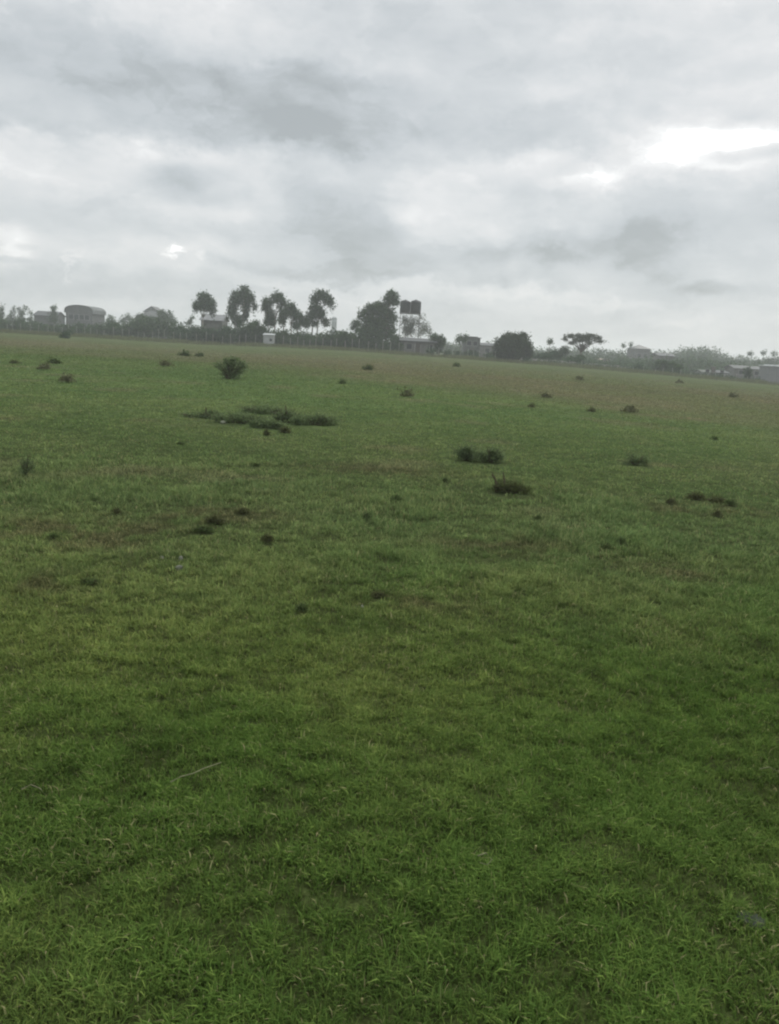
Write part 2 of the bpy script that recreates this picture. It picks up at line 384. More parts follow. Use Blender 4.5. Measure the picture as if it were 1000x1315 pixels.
# long hedges behind the fence: leafy runs one thing each
def hedge(label, top, Yf, n, leaf, m, thick=3.5, seed=0, name='hedge'):
    """top: [(px, py_top)] outline of the hedge crest"""
    rng = np.random.default_rng(seed)
    xs = np.array([a for a, _ in top], float); ys = np.array([b for _, b in top], float)
    bx = (xs[0] + xs[-1]) / 2; c = P(bx, ys.mean(), Yf); base = Vector((c.x, Yf, float(G(c.x, Yf))))
    root = tag(empty(name, base), label, 'hedge')
    lobes = []; mb = MB()
    x = xs[0]
    while x < xs[-1]:
        yt = np.interp(x, xs, ys) + rng.normal() * 2.2 + 1
        p = P(x, yt, Yf); gz = float(G(p.x, Yf)); h = max(.6, p.z - gz)
        w = h * (.5 + .25 * rng.random())
        yo = (rng.random() - .5) * thick
        lobes.append(((p.x - base.x, yo, gz - base.z + h * .48), (w, .9 + thick * .2, h * .52)))
        mb = MB(); mb.tube([(p.x - base.x, yo, gz - base.z - .1), (p.x - base.x + .1, yo, gz - base.z + h * .3), (p.x - base.x - .1, yo, gz - base.z + h * .75)], [.07, .05, .02], 5); mb.build('stem', TWIG, root, True)
        x += w / (Yf / F) * .8
    V, l, s, t = leaf_cloud(lobes, n, leaf, rng, .35)
    V[:, 2] = np.maximum(V[:, 2], float(min(G(V[:, 0] + base.x, V[:, 1] + Yf))) - base.z)
    link('foliage', np_mesh('foliage', V, l, s, t), m, root)
hedge('long overgrown hedge running from the white shed to the farm house', [(350, 421), (362, 425), (380, 424), (392, 426), (410, 427), (424, 423), (436, 427), (452, 430), (470, 432), (500, 436)], 146, 17000, .19, GREEN_FAR, seed=3)
hedge('dark overgrown hedge in front of the low dark house below the tall gum trees', [(228, 418), (240, 419), (255, 416), (275, 421), (300, 418), (320, 414), (345, 424)], 148, 14000, .2, GREEN_EUC, seed=4)
hedge('scrubby grey-green hedge before the long grey-roofed house at the far left', [(-60, 408), (0, 412), (30, 413), (60, 416), (100, 419), (130, 422)], 170, 11000, .22, GREEN_FAR, seed=5)
hedge('tall scrubby hedge in front of the stepped two-storey house', [(120, 415), (150, 413), (180, 411), (205, 408), (225, 411), (240, 418)], 165, 9500, .22, GREEN_FAR, seed=6)
hedge('low ragged hedge along the boundary beneath the acacia and beyond', [(690, 465), (720, 466), (750, 469), (790, 472), (830, 475), (880, 479), (930, 483), (975, 487)], 139, 6500, .14, GREEN_EUC, seed=7, thick=1.2)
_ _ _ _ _
Task details: Extract the full listing exactly, with the pictures left out.

The completed task:
Write part 2 of the bpy script that recreates this picture. It picks up at line 384. More parts follow. Use Blender 4.5. Measure the picture as if it were 1000x1315 pixels.
# long hedges behind the fence: leafy runs one thing each
def hedge(label, top, Yf, n, leaf, m, thick=3.5, seed=0, name='hedge'):
    """top: [(px, py_top)] outline of the hedge crest"""
    rng = np.random.default_rng(seed)
    xs = np.array([a for a, _ in top], float); ys = np.array([b for _, b in top], float)
    bx = (xs[0] + xs[-1]) / 2; c = P(bx, ys.mean(), Yf); base = Vector((c.x, Yf, float(G(c.x, Yf))))
    root = tag(empty(name, base), label, 'hedge')
    lobes = []; mb = MB()
    x = xs[0]
    while x < xs[-1]:
        yt = np.interp(x, xs, ys) + rng.normal() * 2.2 + 1
        p = P(x, yt, Yf); gz = float(G(p.x, Yf)); h = max(.6, p.z - gz)
        w = h * (.5 + .25 * rng.random())
        yo = (rng.random() - .5) * thick
        lobes.append(((p.x - base.x, yo, gz - base.z + h * .48), (w, .9 + thick * .2, h * .52)))
        mb = MB(); mb.tube([(p.x - base.x, yo, gz - base.z - .1), (p.x - base.x + .1, yo, gz - base.z + h * .3), (p.x - base.x - .1, yo, gz - base.z + h * .75)], [.07, .05, .02], 5); mb.build('stem', TWIG, root, True)
        x += w / (Yf / F) * .8
    V, l, s, t = leaf_cloud(lobes, n, leaf, rng, .35)
    V[:, 2] = np.maximum(V[:, 2], float(min(G(V[:, 0] + base.x, V[:, 1] + Yf))) - base.z)
    link('foliage', np_mesh('foliage', V, l, s, t), m, root)
hedge('long overgrown hedge running from the white shed to the farm house', [(350, 421), (362, 425), (380, 424), (392, 426), (410, 427), (424, 423), (436, 427), (452, 430), (470, 432), (500, 436)], 146, 17000, .19, GREEN_FAR, seed=3)
hedge('dark overgrown hedge in front of the low dark house below the tall gum trees', [(228, 418), (240, 419), (255, 416), (275, 421), (300, 418), (320, 414), (345, 424)], 148, 14000, .2, GREEN_EUC, seed=4)
hedge('scrubby grey-green hedge before the long grey-roofed house at the far left', [(-60, 408), (0, 412), (30, 413), (60, 416), (100, 419), (130, 422)], 170, 11000, .22, GREEN_FAR, seed=5)
hedge('tall scrubby hedge in front of the stepped two-storey house', [(120, 415), (150, 413), (180, 411), (205, 408), (225, 411), (240, 418)], 165, 9500, .22, GREEN_FAR, seed=6)
hedge('low ragged hedge along the boundary beneath the acacia and beyond', [(690, 465), (720, 466), (750, 469), (790, 472), (830, 475), (880, 479), (930, 483), (975, 487)], 139, 6500, .14, GREEN_EUC, seed=7, thick=1.2)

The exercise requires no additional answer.